Thursday, August 23, 2012

Thoughts on Peace

The only peace we have comes from within ourselves. We each choose, each moment, whether to have peace or not.

The choice is a hard one, because many things around us are not peaceful, are distracting, are agonizing, are worrying. The world around us, much of the time, is not a peaceful place. And many of the people around us are not peaceful people.

We make the choice harder for ourselves when we expect the world to deliver peace to us. If only ... a person would change, my bank account would change, my circumstances would change, the world would change ... then, we think, peace will come.

But peace is already here. The world will change - it changes all the time - just not in the way we expect, or demand, or want. Making our peace dependent on what the world around us does is abdicating, surrendering ourselves to a million forces indifferent to ourselves. We will never have peace if we expect it to be delivered to us.

There is nothing new in this, of course.

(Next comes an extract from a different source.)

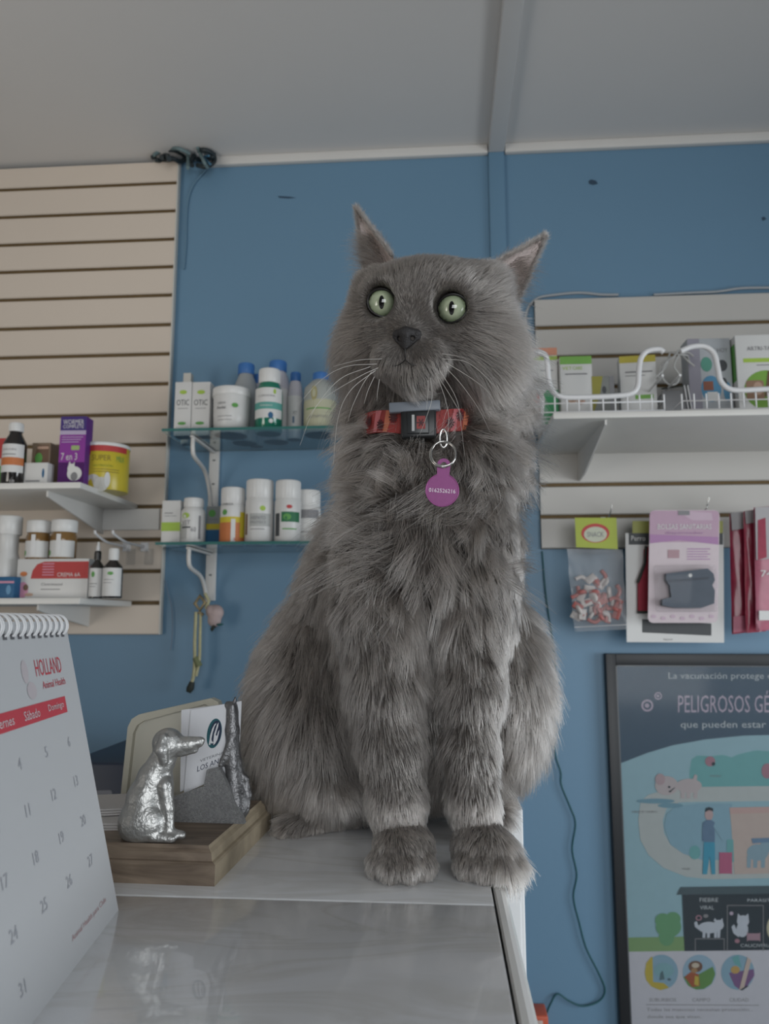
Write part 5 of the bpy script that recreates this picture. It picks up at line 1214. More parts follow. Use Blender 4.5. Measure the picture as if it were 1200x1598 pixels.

That's one of the secrets of the world - that there really aren't any deep secrets. The most important things are already with us. The wisdom of peace has been around for centuries, and is all around us - in the Prayer of St. Francis, in the Serenity Prayer, in a thousand other places we've seen or heard of or read somewhere.

So why don't we seek peace where we already are? Because we're distracted by other things. Because some part of us believes the lies of the world when it says If Only ... if we just wait for this or that, things will be better then. Because we want other things more than we want peace - we want fame, or money, or excitement, or experiences, or love, or things, or just Our Way. We want to impose our Will upon the world. We want to Be Right.

I can only speak for myself, but the older I get the more I find that peace is what I seek. This means, of course, not just for myself but for those around me, those I love and care for. But how can I give them any peace if I don't have any to give? So pursuing peace is not a selfish goal, but an act of love.

There's no conclusion here, no pithy observation at the end. It is the same truth that we've always had, just rehashed and recycled. But maybe that's the thing about truth - that the important thing is not to discover but to rediscover, to renew, to recirculate. Because we already have peace within us. We just need to be reminded to look for it.